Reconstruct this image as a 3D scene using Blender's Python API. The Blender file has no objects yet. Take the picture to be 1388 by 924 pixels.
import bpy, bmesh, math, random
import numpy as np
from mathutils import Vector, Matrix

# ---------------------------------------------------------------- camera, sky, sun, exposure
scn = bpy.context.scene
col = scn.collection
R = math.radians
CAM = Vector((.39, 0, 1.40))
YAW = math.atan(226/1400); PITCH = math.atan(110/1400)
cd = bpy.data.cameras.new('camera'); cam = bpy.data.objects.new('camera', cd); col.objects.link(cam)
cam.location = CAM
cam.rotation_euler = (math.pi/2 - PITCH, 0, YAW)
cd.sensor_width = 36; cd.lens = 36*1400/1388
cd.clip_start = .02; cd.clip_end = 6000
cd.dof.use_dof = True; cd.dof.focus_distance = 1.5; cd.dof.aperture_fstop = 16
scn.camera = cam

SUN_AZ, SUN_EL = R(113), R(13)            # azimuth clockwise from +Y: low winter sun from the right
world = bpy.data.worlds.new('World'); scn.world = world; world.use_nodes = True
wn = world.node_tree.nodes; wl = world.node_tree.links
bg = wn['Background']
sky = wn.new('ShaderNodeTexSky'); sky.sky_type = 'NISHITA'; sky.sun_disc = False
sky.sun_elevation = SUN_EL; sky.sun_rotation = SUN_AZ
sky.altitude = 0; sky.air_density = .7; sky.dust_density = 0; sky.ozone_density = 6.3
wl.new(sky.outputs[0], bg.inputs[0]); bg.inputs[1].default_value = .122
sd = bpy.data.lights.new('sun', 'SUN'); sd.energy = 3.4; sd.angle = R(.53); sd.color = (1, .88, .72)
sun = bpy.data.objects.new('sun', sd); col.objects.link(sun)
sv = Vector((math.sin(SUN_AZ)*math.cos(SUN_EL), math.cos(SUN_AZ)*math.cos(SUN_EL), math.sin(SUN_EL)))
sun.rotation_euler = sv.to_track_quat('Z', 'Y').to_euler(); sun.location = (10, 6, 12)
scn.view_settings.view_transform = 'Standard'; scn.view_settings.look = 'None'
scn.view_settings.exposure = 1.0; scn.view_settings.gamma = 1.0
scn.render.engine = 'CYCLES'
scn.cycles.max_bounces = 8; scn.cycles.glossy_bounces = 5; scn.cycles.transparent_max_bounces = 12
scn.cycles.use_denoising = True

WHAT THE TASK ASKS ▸
Repeat the lines above exactly.

RESPONSE TO THE EXERCISE ▸
Reconstruct this image as a 3D scene using Blender's Python API. The Blender file has no objects yet. Take the picture to be 1388 by 924 pixels.
import bpy, bmesh, math, random
import numpy as np
from mathutils import Vector, Matrix

# ---------------------------------------------------------------- camera, sky, sun, exposure
scn = bpy.context.scene
col = scn.collection
R = math.radians
CAM = Vector((.39, 0, 1.40))
YAW = math.atan(226/1400); PITCH = math.atan(110/1400)
cd = bpy.data.cameras.new('camera'); cam = bpy.data.objects.new('camera', cd); col.objects.link(cam)
cam.location = CAM
cam.rotation_euler = (math.pi/2 - PITCH, 0, YAW)
cd.sensor_width = 36; cd.lens = 36*1400/1388
cd.clip_start = .02; cd.clip_end = 6000
cd.dof.use_dof = True; cd.dof.focus_distance = 1.5; cd.dof.aperture_fstop = 16
scn.camera = cam

SUN_AZ, SUN_EL = R(113), R(13)            # azimuth clockwise from +Y: low winter sun from the right
world = bpy.data.worlds.new('World'); scn.world = world; world.use_nodes = True
wn = world.node_tree.nodes; wl = world.node_tree.links
bg = wn['Background']
sky = wn.new('ShaderNodeTexSky'); sky.sky_type = 'NISHITA'; sky.sun_disc = False
sky.sun_elevation = SUN_EL; sky.sun_rotation = SUN_AZ
sky.altitude = 0; sky.air_density = .7; sky.dust_density = 0; sky.ozone_density = 6.3
wl.new(sky.outputs[0], bg.inputs[0]); bg.inputs[1].default_value = .122
sd = bpy.data.lights.new('sun', 'SUN'); sd.energy = 3.4; sd.angle = R(.53); sd.color = (1, .88, .72)
sun = bpy.data.objects.new('sun', sd); col.objects.link(sun)
sv = Vector((math.sin(SUN_AZ)*math.cos(SUN_EL), math.cos(SUN_AZ)*math.cos(SUN_EL), math.sin(SUN_EL)))
sun.rotation_euler = sv.to_track_quat('Z', 'Y').to_euler(); sun.location = (10, 6, 12)
scn.view_settings.view_transform = 'Standard'; scn.view_settings.look = 'None'
scn.view_settings.exposure = 1.0; scn.view_settings.gamma = 1.0
scn.render.engine = 'CYCLES'
scn.cycles.max_bounces = 8; scn.cycles.glossy_bounces = 5; scn.cycles.transparent_max_bounces = 12
scn.cycles.use_denoising = True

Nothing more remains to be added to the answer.